**Problem**
From the top of the records below down to the line containing "mb.build('channel_brace', M['galv'], wk)", reproduce every line exactly.

**Records excerpted from a collection**
▼

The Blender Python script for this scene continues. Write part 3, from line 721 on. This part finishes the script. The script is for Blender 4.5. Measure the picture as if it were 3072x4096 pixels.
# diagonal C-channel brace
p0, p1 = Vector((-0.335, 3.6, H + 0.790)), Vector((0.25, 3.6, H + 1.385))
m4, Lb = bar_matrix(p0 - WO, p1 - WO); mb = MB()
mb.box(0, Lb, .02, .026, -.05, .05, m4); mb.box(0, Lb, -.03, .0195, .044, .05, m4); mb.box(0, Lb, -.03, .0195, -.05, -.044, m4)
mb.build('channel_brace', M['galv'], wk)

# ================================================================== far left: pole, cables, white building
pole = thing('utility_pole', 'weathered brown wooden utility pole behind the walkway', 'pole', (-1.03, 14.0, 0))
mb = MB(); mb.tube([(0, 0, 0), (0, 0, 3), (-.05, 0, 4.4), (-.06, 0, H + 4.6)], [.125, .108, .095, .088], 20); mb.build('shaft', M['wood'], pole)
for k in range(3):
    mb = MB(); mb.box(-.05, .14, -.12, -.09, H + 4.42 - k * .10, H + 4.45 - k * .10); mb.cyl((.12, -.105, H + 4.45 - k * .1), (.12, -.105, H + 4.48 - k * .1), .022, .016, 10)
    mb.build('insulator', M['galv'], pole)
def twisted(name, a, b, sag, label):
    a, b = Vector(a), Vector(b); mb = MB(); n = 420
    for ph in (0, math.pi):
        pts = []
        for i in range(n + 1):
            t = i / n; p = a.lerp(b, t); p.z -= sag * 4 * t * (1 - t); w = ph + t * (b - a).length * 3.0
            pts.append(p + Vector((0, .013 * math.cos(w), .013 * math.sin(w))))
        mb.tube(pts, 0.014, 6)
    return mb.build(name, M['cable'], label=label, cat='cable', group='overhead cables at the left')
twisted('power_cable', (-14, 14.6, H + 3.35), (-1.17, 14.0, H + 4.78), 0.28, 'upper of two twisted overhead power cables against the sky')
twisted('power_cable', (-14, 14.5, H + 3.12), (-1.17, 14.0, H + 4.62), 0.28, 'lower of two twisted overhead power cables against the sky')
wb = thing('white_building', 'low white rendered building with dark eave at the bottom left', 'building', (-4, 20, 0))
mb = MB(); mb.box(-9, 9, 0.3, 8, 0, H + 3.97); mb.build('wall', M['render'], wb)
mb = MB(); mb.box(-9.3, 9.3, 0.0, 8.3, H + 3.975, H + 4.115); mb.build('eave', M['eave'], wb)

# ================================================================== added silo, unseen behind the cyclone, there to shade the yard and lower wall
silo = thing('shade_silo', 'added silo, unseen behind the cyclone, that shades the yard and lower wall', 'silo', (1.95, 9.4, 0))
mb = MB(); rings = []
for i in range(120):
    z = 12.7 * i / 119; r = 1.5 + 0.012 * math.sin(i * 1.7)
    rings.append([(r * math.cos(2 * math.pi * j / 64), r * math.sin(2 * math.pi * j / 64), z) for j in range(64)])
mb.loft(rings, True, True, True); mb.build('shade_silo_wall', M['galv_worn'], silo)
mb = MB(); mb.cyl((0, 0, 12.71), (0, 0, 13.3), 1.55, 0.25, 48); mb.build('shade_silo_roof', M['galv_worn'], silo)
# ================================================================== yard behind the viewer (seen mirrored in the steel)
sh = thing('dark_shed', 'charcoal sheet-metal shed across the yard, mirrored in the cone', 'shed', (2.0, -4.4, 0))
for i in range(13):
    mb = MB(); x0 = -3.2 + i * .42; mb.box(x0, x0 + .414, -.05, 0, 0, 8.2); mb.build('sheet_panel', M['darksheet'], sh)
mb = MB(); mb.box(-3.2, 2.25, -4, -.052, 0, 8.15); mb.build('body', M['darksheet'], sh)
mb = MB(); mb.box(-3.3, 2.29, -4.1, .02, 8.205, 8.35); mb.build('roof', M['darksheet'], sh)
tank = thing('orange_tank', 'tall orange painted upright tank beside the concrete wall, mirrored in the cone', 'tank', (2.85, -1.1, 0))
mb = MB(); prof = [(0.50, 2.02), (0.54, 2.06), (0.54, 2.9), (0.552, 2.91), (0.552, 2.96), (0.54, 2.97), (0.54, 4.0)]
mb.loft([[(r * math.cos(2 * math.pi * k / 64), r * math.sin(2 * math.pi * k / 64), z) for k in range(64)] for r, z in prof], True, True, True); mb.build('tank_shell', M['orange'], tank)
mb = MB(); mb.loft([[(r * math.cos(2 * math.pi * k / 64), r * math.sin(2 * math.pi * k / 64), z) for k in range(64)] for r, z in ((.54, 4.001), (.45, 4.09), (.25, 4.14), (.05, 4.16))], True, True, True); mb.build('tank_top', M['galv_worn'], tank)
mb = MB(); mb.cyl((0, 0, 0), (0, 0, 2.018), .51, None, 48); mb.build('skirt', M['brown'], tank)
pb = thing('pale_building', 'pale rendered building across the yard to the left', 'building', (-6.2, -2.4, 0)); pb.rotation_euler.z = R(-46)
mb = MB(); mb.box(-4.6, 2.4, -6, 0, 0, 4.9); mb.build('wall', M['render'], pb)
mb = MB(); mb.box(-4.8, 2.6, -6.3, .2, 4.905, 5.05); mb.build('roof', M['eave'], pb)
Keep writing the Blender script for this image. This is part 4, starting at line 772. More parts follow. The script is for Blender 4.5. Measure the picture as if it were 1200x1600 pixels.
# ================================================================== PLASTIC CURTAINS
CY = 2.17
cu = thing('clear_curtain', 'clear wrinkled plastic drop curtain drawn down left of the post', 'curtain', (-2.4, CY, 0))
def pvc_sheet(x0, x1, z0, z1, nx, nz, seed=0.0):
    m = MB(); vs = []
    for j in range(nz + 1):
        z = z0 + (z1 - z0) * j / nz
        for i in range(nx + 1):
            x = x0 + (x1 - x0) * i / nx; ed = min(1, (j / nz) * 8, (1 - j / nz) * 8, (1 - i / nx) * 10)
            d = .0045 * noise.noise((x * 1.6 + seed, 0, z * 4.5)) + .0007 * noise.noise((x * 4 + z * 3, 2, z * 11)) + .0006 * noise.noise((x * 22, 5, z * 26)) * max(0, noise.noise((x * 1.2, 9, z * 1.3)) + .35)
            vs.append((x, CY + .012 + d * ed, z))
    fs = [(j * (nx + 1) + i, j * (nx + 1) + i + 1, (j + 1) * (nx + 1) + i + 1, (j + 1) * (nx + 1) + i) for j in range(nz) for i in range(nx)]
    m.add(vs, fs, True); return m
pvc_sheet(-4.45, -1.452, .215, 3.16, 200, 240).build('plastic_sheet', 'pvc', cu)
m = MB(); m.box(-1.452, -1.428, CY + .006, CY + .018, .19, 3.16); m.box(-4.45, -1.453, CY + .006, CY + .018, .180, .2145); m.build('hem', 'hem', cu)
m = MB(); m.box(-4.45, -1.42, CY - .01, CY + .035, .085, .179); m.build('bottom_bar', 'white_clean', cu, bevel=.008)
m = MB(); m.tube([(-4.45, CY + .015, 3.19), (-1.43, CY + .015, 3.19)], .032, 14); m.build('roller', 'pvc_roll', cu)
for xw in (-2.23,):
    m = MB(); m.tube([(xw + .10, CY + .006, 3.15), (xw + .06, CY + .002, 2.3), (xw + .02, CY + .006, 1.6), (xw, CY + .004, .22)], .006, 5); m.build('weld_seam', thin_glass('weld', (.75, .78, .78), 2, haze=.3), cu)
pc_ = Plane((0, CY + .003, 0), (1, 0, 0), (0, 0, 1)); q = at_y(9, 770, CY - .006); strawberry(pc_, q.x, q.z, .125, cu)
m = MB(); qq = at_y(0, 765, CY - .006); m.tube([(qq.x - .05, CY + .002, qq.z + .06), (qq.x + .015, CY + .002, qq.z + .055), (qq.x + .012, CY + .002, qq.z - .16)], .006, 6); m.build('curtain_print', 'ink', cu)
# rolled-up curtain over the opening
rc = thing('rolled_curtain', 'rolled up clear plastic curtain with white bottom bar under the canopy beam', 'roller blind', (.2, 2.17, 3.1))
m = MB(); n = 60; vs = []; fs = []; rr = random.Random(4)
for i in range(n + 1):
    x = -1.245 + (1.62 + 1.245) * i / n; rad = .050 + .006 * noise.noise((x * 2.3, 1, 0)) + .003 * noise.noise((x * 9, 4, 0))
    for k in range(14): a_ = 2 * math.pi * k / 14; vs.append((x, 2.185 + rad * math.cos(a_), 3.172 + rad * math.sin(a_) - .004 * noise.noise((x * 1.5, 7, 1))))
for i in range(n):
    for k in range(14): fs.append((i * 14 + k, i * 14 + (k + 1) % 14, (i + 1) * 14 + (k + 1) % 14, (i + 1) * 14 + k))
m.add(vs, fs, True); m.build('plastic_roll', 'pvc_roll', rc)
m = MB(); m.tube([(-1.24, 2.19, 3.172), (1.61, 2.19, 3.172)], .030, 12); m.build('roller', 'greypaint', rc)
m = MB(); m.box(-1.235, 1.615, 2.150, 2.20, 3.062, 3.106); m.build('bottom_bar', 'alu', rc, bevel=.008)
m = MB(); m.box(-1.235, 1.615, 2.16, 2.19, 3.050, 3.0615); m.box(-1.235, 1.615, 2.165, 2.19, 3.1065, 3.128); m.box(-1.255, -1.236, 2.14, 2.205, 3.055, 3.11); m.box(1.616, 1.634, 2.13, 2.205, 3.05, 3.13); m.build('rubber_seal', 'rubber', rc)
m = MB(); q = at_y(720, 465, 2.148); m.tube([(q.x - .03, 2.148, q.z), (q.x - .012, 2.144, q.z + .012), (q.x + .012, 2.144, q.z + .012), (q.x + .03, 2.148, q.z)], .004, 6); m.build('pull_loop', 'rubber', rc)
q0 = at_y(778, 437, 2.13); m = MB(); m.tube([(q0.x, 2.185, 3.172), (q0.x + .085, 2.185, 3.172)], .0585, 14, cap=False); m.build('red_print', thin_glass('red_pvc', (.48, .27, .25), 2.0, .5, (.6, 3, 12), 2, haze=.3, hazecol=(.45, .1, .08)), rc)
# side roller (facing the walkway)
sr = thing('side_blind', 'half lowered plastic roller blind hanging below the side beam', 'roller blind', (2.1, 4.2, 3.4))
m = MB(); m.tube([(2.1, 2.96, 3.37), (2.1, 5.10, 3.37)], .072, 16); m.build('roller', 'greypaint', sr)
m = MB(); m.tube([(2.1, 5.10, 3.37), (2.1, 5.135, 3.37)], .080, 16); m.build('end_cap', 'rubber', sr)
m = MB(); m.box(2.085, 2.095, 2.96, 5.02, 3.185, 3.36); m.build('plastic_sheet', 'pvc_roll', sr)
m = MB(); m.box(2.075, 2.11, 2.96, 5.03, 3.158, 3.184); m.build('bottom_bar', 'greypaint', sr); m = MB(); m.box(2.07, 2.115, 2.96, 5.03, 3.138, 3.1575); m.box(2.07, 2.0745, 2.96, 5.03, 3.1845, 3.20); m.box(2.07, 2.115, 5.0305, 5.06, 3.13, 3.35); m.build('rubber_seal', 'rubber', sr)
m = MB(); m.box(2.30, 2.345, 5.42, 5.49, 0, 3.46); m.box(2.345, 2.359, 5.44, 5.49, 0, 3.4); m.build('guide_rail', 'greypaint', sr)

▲

**Exercise solution**
The Blender Python script for this scene continues. Write part 3, from line 721 on. This part finishes the script. The script is for Blender 4.5. Measure the picture as if it were 3072x4096 pixels.
# diagonal C-channel brace
p0, p1 = Vector((-0.335, 3.6, H + 0.790)), Vector((0.25, 3.6, H + 1.385))
m4, Lb = bar_matrix(p0 - WO, p1 - WO); mb = MB()
mb.box(0, Lb, .02, .026, -.05, .05, m4); mb.box(0, Lb, -.03, .0195, .044, .05, m4); mb.box(0, Lb, -.03, .0195, -.05, -.044, m4)
mb.build('channel_brace', M['galv'], wk)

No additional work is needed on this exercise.